I have been working for a large non-profit healthcare organisation for about a year now. My focus has always been on introducing efficiencies and my work is recognised by the board of directors. My issue is that some of my colleagues are developing a Pavlovian reaction to everything I say or do and are opposing it on principle. I try to engage them and work with them but they seem threatened by my low tolerance for mediocrity and desire to challenge the status quo. I love my job but fighting them drains my energy and is not sustainable. What to do?
Healthcare director, male, 32
Lucy’s Answer
There are various things here that trouble me. The first is the phrase “non-profit”. The non-profit sector is full of people who are ideologues, unsympathetic to financial realities.
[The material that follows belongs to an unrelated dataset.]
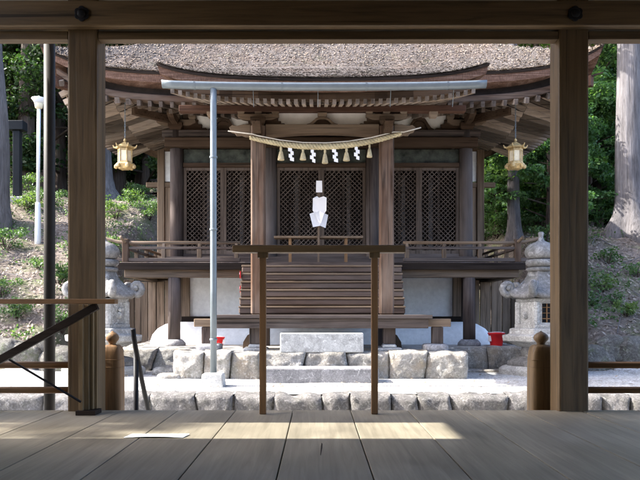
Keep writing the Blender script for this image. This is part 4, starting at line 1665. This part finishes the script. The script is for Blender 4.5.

Healthcare is a problem, too, as the culture of suspicion towards managers is strong and deep. So anyone who wants to “introduce efficiencies” in your sector is going to be as popular as a fox in a henhouse.
From the sound of it, though, you are worse than unpopular. If they are opposing everything you say on principle it sounds as if they have come to dislike you with a fervour. And from your description of them, you hold them in contempt, too.
And so who has right on their side? In principle I’m inclined to side with you. I bet changes need to be made and I can believe your colleagues are behaving like babies. Yet the sentence that makes me worry is when you say: “They seem threatened by my low tolerance for mediocrity.” That sounds high-handed and, coupled with the fact that you are quite young, I can see it getting up their noses.
So, here are your options. Try to get one of your supporters on the board to help you force through the changes you want to make. Or try to win them round by behaving differently. This is going to take a lot of time and determination, given how much bad blood there is, and it may not work. You need to listen to them more. You need to try to find some common ground. You need to show them that you respect them (this may be hard, as it seems that you don’t).
There is another option, which might be better. You decide you will never win them over, and leave to work for a private sector company where you will meet lots of others of your own kind.